Performance difference between essentially the same einsum with dummy index interchanging

[refraction-ray]

Hi, there.

The relevant issue with this observation is https://github.com/google/TensorNetwork/issues/650.

In simple code,

D = 800
D1 = 12
D2 = 10
a = np.random.rand(D1,D,D)
b = np.random.rand(D,D,D2)
print(timeit.timeit(lambda: np.einsum("ijk, jkl->il", a, b, optimize=True), number=100)) # 2.5s
print(timeit.timeit(lambda: np.einsum("ikj, kjl->il", a, b, optimize=True), number=100)) # 19s
print(timeit.timeit(lambda: oe.contract("ijk, jkl->il", a, b), number=100)) # 19s
print(timeit.timeit(lambda: oe.contract("ikj, kjl->il", a, b), number=100)) # 2.5s

This huge difference is possibly due to np.tensordot.
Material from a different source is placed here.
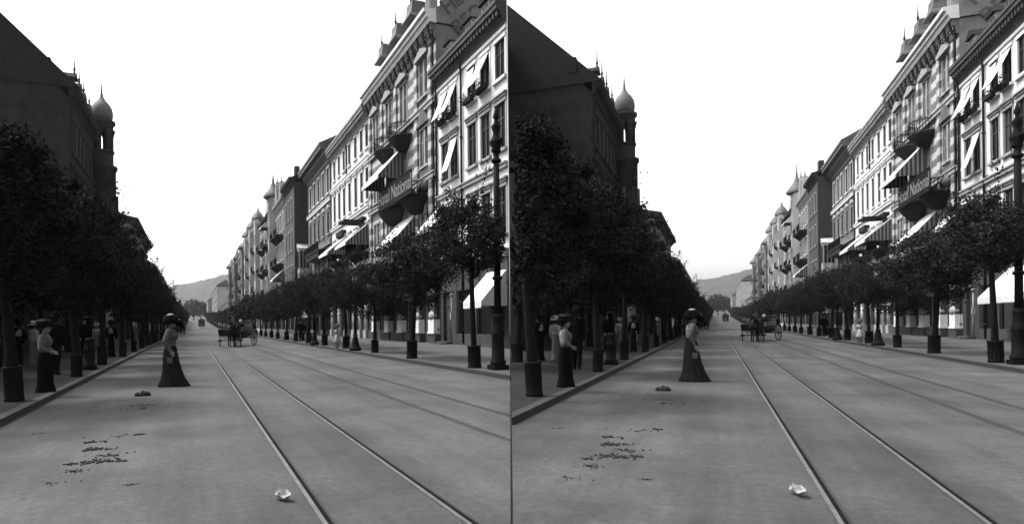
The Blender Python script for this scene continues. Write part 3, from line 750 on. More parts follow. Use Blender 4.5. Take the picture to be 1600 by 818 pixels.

print(timeit.timeit(lambda: np.tensordot(a,b, [[1,2], [0,1]]), number=100)) #takes ~ 2.7 seconds
print(timeit.timeit(lambda: np.tensordot(a,b, [[2,1], [1,0]]), number=100)) #takes ~ 8.5 seconds
np.allclose(np.tensordot(a,b, [[1,2], [0,1]]),np.tensordot(a,b, [[2,1], [1,0]]) ) # True

The slower one may have invoked some transpose operations beyond matrix multiplications.

Any thoughts on this? And is there a persistent axes arguments order that make tensordot fast?

[jcmgray]

I would have assumed that tensordot is fastest when the axes are contiguous last dimensions on the first array and contiguous first dimensions on the second array, such that matrix multiplication can be used (but slightly guessing here..).

If you use snakeviz you can see that it is indeed a reshape within tensordot that's costly on the first one:

Other lowest block is dot - & time spent just on that is similar to contraction two:

I guess the question for opt_einsum is whether there is a better default way to sort the axes supplied to tensordot at this point here.

[jcmgray]

Just to be clear, one is obviously free to choose the same permutation to apply to both left_pos right_pos aka axes1 & axes2.

One canonical choice would be

left_pos, right_pos = zip(*sorted(zip(left_pos, right_pos)))

which should make the two contractions above the same, but is it always the fastest ordering?

[dgasmith]

We talk about this some in #103. We can optimize the indices for a single contraction assuming that it is in C order, but it may cause issues down the line. In this example it doesn't matter for binary contractions however.

Another way to solve this is a custom tensor_blas function. I don't recall why we apparently deprecated it in favor of pure np.tensordot. I also though about pushing this into NumPy's tensordot implementation, but getting these things right for every edge case is a bit finicky.